«Meet the Team»: Beatrice Brandes

«Hello again» Beatrice Brandes ✨ Our longest-serving colleague at NZZone had her first working day at the «Neue Zürcher Zeitung» on 22 May 1985. She can now look back on 40 years (and 1 month, 1 week, 4 days on 3 July 2025) at «Old Auntie». Congratulations from the bottom of our hearts! Beatrice tells us what she experienced back then and how she feels today in a somewhat different «Meet the Team» interview.

Beatrice-Brandes

What do you miss about what some people call the «good old days»?

The first thing that comes to mind are the many former colleagues who have already retired or gone their separate ways. Back then in the 1980s, the Typesetting Department team was a very varied mix of unusual personalities, eccentrics and a few lateral thinkers.

Was there anything you will never forget?

Yes, the spring of 1985 when I started at the NZZ. Those were different times. I met a former schoolfriend at the Opera House tram stop; she had just come from the NZZ. After the foundation course at the School of Arts and Crafts, I was looking for a job. She said: «Try the Typesetting Department at the NZZ. They are always looking for conscientious students for shift work.» I got in touch immediately. The admission requirements, i.e. the tests I had to pass to get the job: I had to check/correct a German text in the shortest possible time and then demonstrate that I had sufficient virtuosity on the typewriter – and I was hired.

What has changed the most in your day-to-day work?

For me, «everything» and every area has changed a lot.

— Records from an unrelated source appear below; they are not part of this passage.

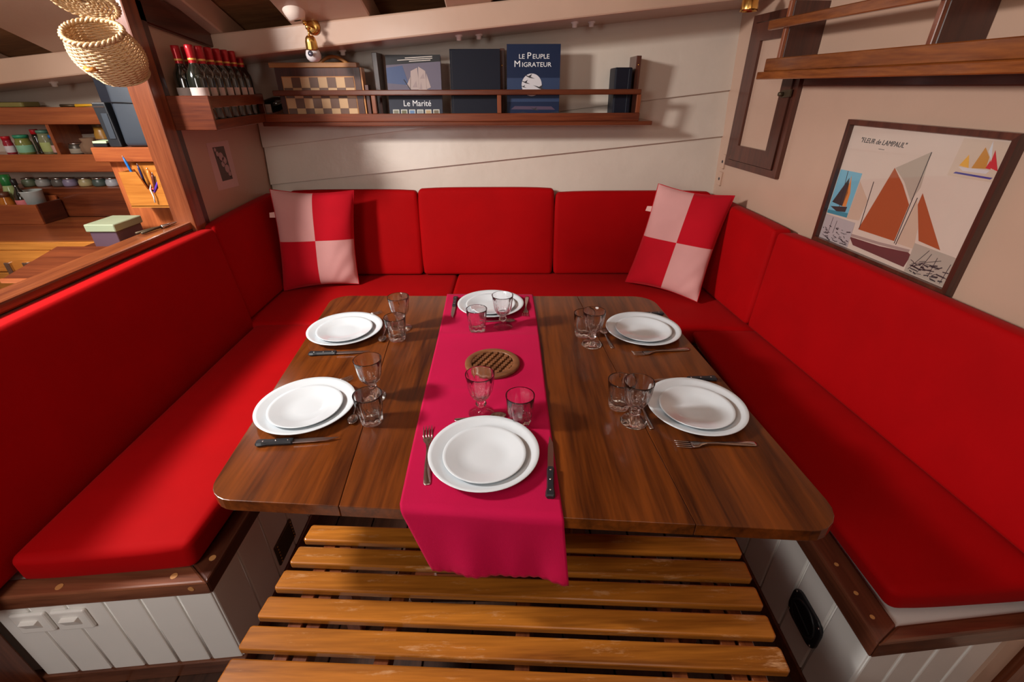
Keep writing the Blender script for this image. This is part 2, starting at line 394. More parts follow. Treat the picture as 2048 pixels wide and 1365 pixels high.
# hull with lapped planks
wb = structure(link('wall_back', hexa(None, [(-3.3, 2.90, FZ), (1.35, 2.90, FZ), (1.35, 2.98, FZ), (-3.3, 2.98, FZ),
      (-3.3, 3.03, 2.6), (1.35, 3.03, 2.6), (1.35, 3.10, 2.6), (-3.3, 3.10, 2.6)]), M['hull']))
def hull_plank(zl0, zl1, zr0, zr1, x0=-1.43, x1=1.215):
    # lower edge stands proud of the plank beneath
    b = NB(); n = 8; fr = []; bk = []
    for i in range(n + 1):
        t = i / n; X = x0 + (x1 - x0) * t; a = zl0 + (zr0 - zl0) * t; c_ = zl1 + (zr1 - zl1) * t + 0.01
        fr.append((b.verts.new((X, hy(a) - 0.012, a)), b.verts.new((X, hy(c_) + 0.004, c_))))
        bk.append((b.verts.new((X, hy(a) + 0.03, a)), b.verts.new((X, hy(c_) + 0.03, c_))))
    for i in range(n):
        b.faces.new((fr[i][0], fr[i + 1][0], fr[i + 1][1], fr[i][1])); b.faces.new((bk[i][0], bk[i][1], bk[i + 1][1], bk[i + 1][0]))
        b.faces.new((fr[i][0], bk[i][0], bk[i + 1][0], fr[i + 1][0])); b.faces.new((fr[i][1], fr[i + 1][1], bk[i + 1][1], bk[i][1]))
    b.faces.new((fr[0][0], fr[0][1], bk[0][1], bk[0][0])); b.faces.new((fr[n][0], bk[n][0], bk[n][1], fr[n][1]))
    bmesh.ops.recalc_face_normals(b, faces=b.faces)
    return link('plank', b, M['hull'], wb)
sl = [(0.997, 1.252), (1.20, 1.484), (1.90, 2.2)]
hull_plank(0.40, 0.997, 0.55, 1.252)
for (a, c_), (a2, c2) in zip(sl, sl[1:]): hull_plank(a, a2, c_, c2)
for a, a2 in ((0.6, 0.85), (0.85, 1.1), (1.1, 1.33), (1.33, 1.60), (1.60, 1.9)): hull_plank(a, a2, a + 0.12, a2 + 0.12, -3.25, -1.48)
# right bulkhead
wr = structure(link('wall_right', hexa(None, [(wx(-1.3), -1.3, FZ), (wx(-1.3) + .06, -1.3, FZ), (wx(3.1) + .06, 3.1, FZ), (wx(3.1), 3.1, FZ),
      (wx(-1.3), -1.3, 2.7), (wx(-1.3) + .06, -1.3, 2.7), (wx(3.1) + .06, 3.1, 2.7), (wx(3.1), 3.1, 2.7)]), M['white']))
# left bulkhead: full height panel outboard of the post, low partition inboard
wl = structure(link('wall_left', box(None, -1.475, -1.437, 2.12, 3.05, FZ, 2.0), M['white']))
link('low_panel', box(None, -1.475, -1.445, 0.60, 2.12, FZ, 0.955), M['mahogY'], wl)
t1 = structure(link('trim_1', prism(None, [(-1.525, 0.4), (-1.425, 0.4), (-1.425, 2.10), (-1.525, 2.10)], 0.948, 0.982, 0.008, 2), M['mahogY']))
t2 = structure(link('trim_2', hexa(None, [(-1.50, 2.07, FZ), (-1.408, 2.07, FZ), (-1.408, 2.15, FZ), (-1.50, 2.15, FZ),
      (-1.50, 2.07, 2.35), (-1.408, 2.07, 2.35), (-1.408, 2.15, 2.35), (-1.50, 2.15, 2.35)], 0.006, 2), M['mahogZ']))
link('edge_moulding', box(None, -1.437, -1.415, 2.15, 2.19, 0.95, 1.8, 0.003), M['darkwoodZ'], t2)
link('sill_moulding', box(None, -1.44, -1.426, 0.4, 2.10, 0.925, 0.948, 0.003), M['darkwoodY'], t1)
t3 = structure(link('trim_3', hexa(None, [(-1.475, 2.12, 1.735), (-1.415, 2.12, 1.735), (-1.415, 2.84, 1.645), (-1.475, 2.84, 1.645),
      (-1.475, 2.12, 1.85), (-1.415, 2.12, 1.85), (-1.415, 2.84, 1.735), (-1.475, 2.84, 1.735)], 0.004, 1), M['darkwoodY']))
# near wall behind the viewer (closes the cabin)
structure(link('wall_front', box(None, -3.3, 1.75, -1.36, -1.3, FZ, 2.9), M['white']))
structure(link('wall_far_left', box(None, -3.36, -3.3, -1.3, 3.1, FZ, 2.9), M['white']))
# shelf clamp: the long white beam under the deck
def clz(x_): return 1.631 + 0.0918 * (x_ + 1.329)
cb = hexa(None, [(-3.3, 2.62, clz(-3.3)), (1.30, 2.62, clz(1.3)), (1.30, 2.96, clz(1.3) - .01), (-3.3, 2.96, clz(-3.3) - .01),
      (-3.3, 2.62, clz(-3.3) + .105), (1.30, 2.62, clz(1.3) + .10), (1.30, 3.05, clz(1.3) + .10), (-3.3, 3.05, clz(-3.3) + .105)], 0.008, 2)
t4 = structure(link('trim_4', cb, M['white']))
for bx_, by_ in ((-.985, 2.74), (-.86, 2.80), (-.255, 2.72), (-.16, 2.78), (.31, 2.72), (.40, 2.78), (-2.35, 2.74)):
    b = lathe(None, [(0, 0), (.018, 0), (.019, -.004), (.018, -.012), (.012, -.014), (.012, -.028), (0, -.029)], 10, (bx_, by_, clz(bx_) + .002))
    link('bolt', b, M['panelwhite'], t4, True)
# deck and its beams, rising inboard
DK = 0.36
def dz(y): return DK * (2.62 - y)
def deckz(x_, y): return clz(x_) + 0.105 + dz(y)
ce = structure(link('ceiling', hexa(None, [(-3.3, -1.35, deckz(-3.3, -1.35) + .12), (1.75, -1.35, deckz(1.75, -1.35) + .12), (1.75, 3.1, deckz(1.75, 3.1) + .12), (-3.3, 3.1, deckz(-3.3, 3.1) + .12),
      (-3.3, -1.35, deckz(-3.3, -1.35) + .17), (1.75, -1.35, deckz(1.75, -1.35) + .17), (1.75, 3.1, deckz(1.75, 3.1) + .17), (-3.3, 3.1, deckz(-3.3, 3.1) + .17)]), M['deck']))
def deck_beam(x0, x1):
    c = []
    for z_ in (0.0, 0.118):
        for X, Y_ in ((x0, -1.3), (x1, -1.3), (x1, 3.05), (x0, 3.05)): c.append((X, Y_, deckz(X, Y_) + z_))
    return link('deck_beam', hexa(None, c, 0.006, 1), M['white'], ce)
for x0, x1 in ((-3.05, -2.62), (-2.2, -1.75), (-1.62, -1.36), (-1.03, -.655), (-.30, -.085), (.075, .42), (.72, .98), (1.2, 1.5)): deck_beam(x0, x1)
for y_ in (2.9,):
    for x0, x1 in ((-1.36, -1.03), (-.655, -.30)): link('blocking', box(None, x0, x1, y_ - .03, y_, clz(x0) + .08, clz(x0) + .25), M['deck'], ce)

# ================================================================ BENCH BASES
def groove_boards(parent, axis, a0, a1, w_, fixed, z0, z1, sgn):
    """tongue and groove boards with a bead between, a..: range along axis; fixed: face position; sgn: outward"""
    n = max(1, round((a1 - a0) / w_)); w_ = (a1 - a0) / n; out = []
    for i in range(n):
        u0 = a0 + i * w_ + 0.004; u1 = a0 + (i + 1) * w_ - 0.004
        f0, f1 = sorted((fixed, fixed - sgn * 0.016))
        if axis == 'X': b = box(None, u0, u1, f0, f1, z0, z1, 0.004, 2)
        else: b = box(None, f0, f1, u0, u1, z0, z1, 0.004, 2)
        out.append(link('board', b, M['panelwhite'], parent))
        if i < n - 1:
            c_ = a0 + (i + 1) * w_; ff = fixed - sgn * 0.006
            b = cyl(None, (c_, ff, z0) if axis == 'X' else (ff, c_, z0), (c_, ff, z1) if axis == 'X' else (ff, c_, z1), 0.0036, 6)
            out.append(link('bead', b, M['panelwhite'], parent, True))
    return out
def skew(parts, ref, k):
    """near faces are not square to the side faces: slide points in y with x"""
    for o in parts:
        org = ORG[o.name]
        for v in o.data.vertices: v.co.y += k * (v.co.x + org.x - ref)
SKL, SKR = 0.088, 0.10
LX, LY, RX, RY = -0.81, 0.775, 0.842, 0.606
# left
lb = thing('bench_base', 'white panelled bench base with brown wooden rim carrying the left seat cushion', 'bench', (-1.12, 1.4, FZ))
link('carcass', prism(None, [(-1.43, LY - .036), (LX - .017, LY + .017), (LX - .017, 2.06), (-1.43, 2.06)], FZ, .33), M['panelwhite'], lb)
skew(groove_boards(lb, 'X', -1.365, LX, 0.10, LY, 0.0, .318, -1), LX, SKL)
groove_boards(lb, 'Y', LY, 2.06, 0.125, LX, 0.0, .318, 1)
link('skirting', prism(None, [(-1.43, LY - .060), (LX + .006, LY - .006), (LX + .006, 2.06), (LX - .02, 2.06), (LX - .02, LY + .02), (-1.43, LY - .034)], FZ, 0.0, 0.002), M['trimX'], lb)
link('rim_board', prism(None, [(-1.43, LY - .060), (LX + .006, LY - .006), (LX - .062, LY + .045), (-1.43, LY - .005)], .314, .366, 0.006, 2), M['trimX'], lb)
link('rim_board', prism(None, [(LX + .006, LY - .006), (LX + .006, 2.06), (LX - .062, 2.06), (LX - .062, LY + .045)], .314, .366, 0.006, 2), M['trim'], lb)
link('seat_board', prism(None, [(-1.42, LY - .005), (LX - .062, LY + .045), (LX - .062, 2.06), (-1.42, 2.06)], .33, .358), M['panelwhite'], lb)
for px_, py_ in ((-1.18, .757), (-.90, .786), (-.828, .84)):
    link('wood_plug', lathe(None, [(0, 0), (.009, 0), (.009, .0015), (0, .0015)], 12, (px_, py_, .3655)), M['plug'], lb)
link('wood_plug', lathe(None, [(0, 0), (.008, 0), (.008, .0015), (0, .0015)], 12, (-.85, .7655, .343), Mx=Matrix.Rotation(R(90), 4, 'X')), M['plug'], lb)
# right
rb = thing('bench_base', 'white panelled bench base with dark wooden rim under the right seat cushion', 'bench', (1.1, 1.3, FZ))
link('carcass', prism(None, [(RX + .017, RY + .018), (1.30, RY + .064), (1.27, 2.0), (RX + .017, 2.0)], FZ, .34), M['panelwhite'], rb)
skew(groove_boards(rb, 'X', RX, 1.20, 0.085, RY, 0.0, .326, -1), RX, SKR)
groove_boards(rb, 'Y', RY, 2.0, 0.125, RX, 0.0, .326, -1)
link('skirting', prism(None, [(1.25, RY + .035), (RX - .006, RY - .006), (RX - .006, 2.0), (RX + .02, 2.0), (RX + .02, RY + .02), (1.25, RY + .061)], FZ, 0.0, 0.002), M['trimX'], rb)
link('rim_board', prism(None, [(RX - .008, RY - .008), (1.38, RY + .046), (1.38, RY + .082), (RX + .066, RY + .035)], .324, .384, 0.006, 2), M['trimX'], rb)
link('rim_board', prism(None, [(RX - .008, RY - .008), (RX + .066, RY + .035), (RX + .066, 2.0), (RX - .008, 2.0)], .324, .384, 0.006, 2), M['trim'], rb)
link('seat_board', prism(None, [(RX + .066, RY + .035), (1.36, RY + .078), (1.27, 2.0), (RX + .066, 2.0)], .34, .372), M['panelwhite'], rb)
for px_, py_ in ((RX + .02, .66), (RX + .02, .80), (RX + .02, 1.0), (RX + .02, .72)):
    link('wood_plug', lathe(None, [(0, 0), (.0055, 0), (.0055, .0015), (0, .0015)], 12, (px_, py_, .3835)), M['plug'], rb)
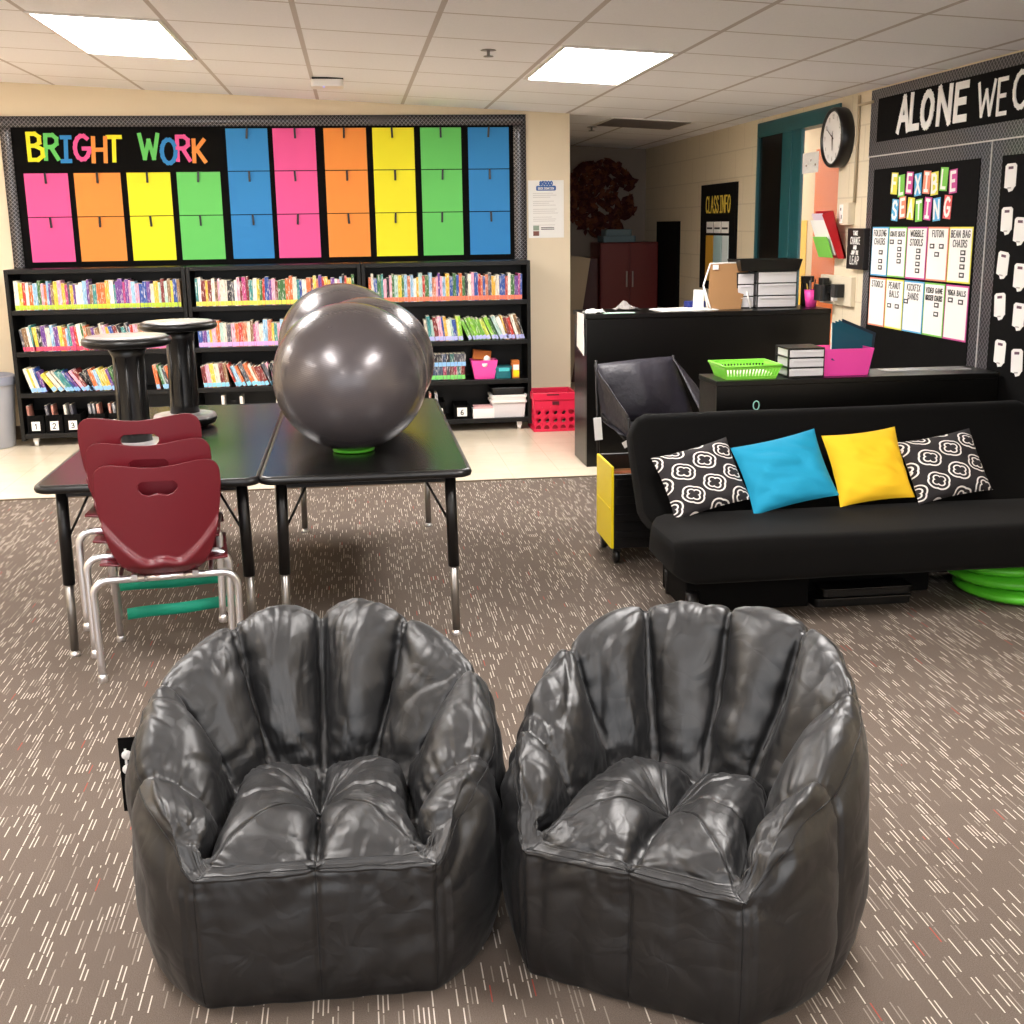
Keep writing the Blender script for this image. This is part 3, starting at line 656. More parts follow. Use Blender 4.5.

I started out working shifts full-time, then switched to part-time so that I could embark on a course of study once again and so take my studies further. Looking back, the technological progress in particular is enormous: I can remember monster screens with green lettering on a black background. There were no e-mails back then but the telex machines generated metres and metres of paper that were dynamically processed, cut and pasted and more or less legibly edited by the editors. Authors’ manuscripts still had to be transcribed as the first step … Now we have an immense variety of products, advertising formats, information and exchange platforms, tools and a complexly networked social media world. The order archive was also still analogue back then: it was a huge cabinet with metal containers and a rotating internal mechanism. It was managed by a person, not a machine, and operated manually.

Which event do you remember most fondly?

That’s an easy one: our last team event with the bowling challenge.

What has motivated you to stay with the NZZ for four decades?

I was lucky enough to always be part of a team that worked well together. I have also valued the NZZ as a solid and generous employer with a liberal orientation. In addition, the work never became boring because the environment and the challenges in the media landscape were constantly changing almost of their own accord, and the NZZ products are top quality.

What do you particularly appreciate about the current team?

The co-operative teamwork is very important to me – and the friendly atmosphere, which, despite all the pressure to succeed, also leaves room for happy and funny moments.

What do you wish for in the remaining years of your career?

That the working atmosphere remains the same despite all the innovations, changes and uncertainties of today. Merci!